Open Source Politics and Religion
I just sent the following to an email list I’m on (Google Group Next Net), and thought it would be worth sharing here:
I’ve been involved with R.U. Sirius in instigating an International Open Source Party (version 2.0 – we tried it before but it didn’t quite launch). He wrote about it here. This article includes the principles I came up with for Open Source politics, which I include below. Open Source is not a religion, i.e. not based on faith in something that can’t be observed or experienced. It’s about transparency: when we apply the term Open Source we’re talking about following methods and processes in production and distribution such that whatever we define as “source code” can be observed and experienced, so to me it’s the opposite of religion. Eric Hughes once explained to me, when I was new to Open Source thinking, that a particular encryption tool should be Open Source so that its source could be examined and its effectiveness and integrity verified. Politics should be like this, and if we all insisted on this approach, religion would be transformed into practice (a la Buddhism and 4th Way) rather than dogma (a la much of Christianity).
Principles of Open Source Politics:
Openness
Many of us who are tech-focused have come to understand the power of open approaches and open architectures. Even technologies that aren’t strictly “Open Source” benefit from Open APIs and exposure of operating code (kind of inherent with scripting languages like Perl and PHP). When we know how something works, we know how to work with it. And we know how to transform it to meet our needs.
Government should be as open and transparent as possible. There may be some rationales for closed doors, but few — for the most part, citizens should be able to clearly see how decisions are made. That’s a key component of our political platform: we want to see the actual “source code” for the decisions that affect our lives.
Collaboration
Open Source projects are often highly collaborative and can involve many stakeholders, not just manager and coders. The Open Source Party sees this as a great way to do government. (I’m partial to charrette methodology, personally.)
Emergent Leadership
Effective action and decison-making requires leadership. In an Open Source form of politics, leaders emerge through merit -— by providing real leadership and direction, not by appointment, assignment, or election. Nobody made Linus Torvalds the lead for Linux, or Matt Mullenweg the lead for WordPress.

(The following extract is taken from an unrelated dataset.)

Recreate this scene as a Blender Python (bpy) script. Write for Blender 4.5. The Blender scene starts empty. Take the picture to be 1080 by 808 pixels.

They saw a need, created a project, and found an effective following who acknowledged their vision, expertise, and ability to manage and lead. Emergent leaders aren’t handed authority. They earn it, and if they cease to be engaged or effective, they pass the baton to other leaders who emerge from within the group.
Extensible and Adaptable
Open Source projects and structures are agile and malleable. They can be adapted and extended as requirements changed. Governance should have this kind of flexibility, and our system of governance in the U.S. was actually built that way. We should ensure that bureaucracies and obsolete rule sets don’t undermine that flexibility.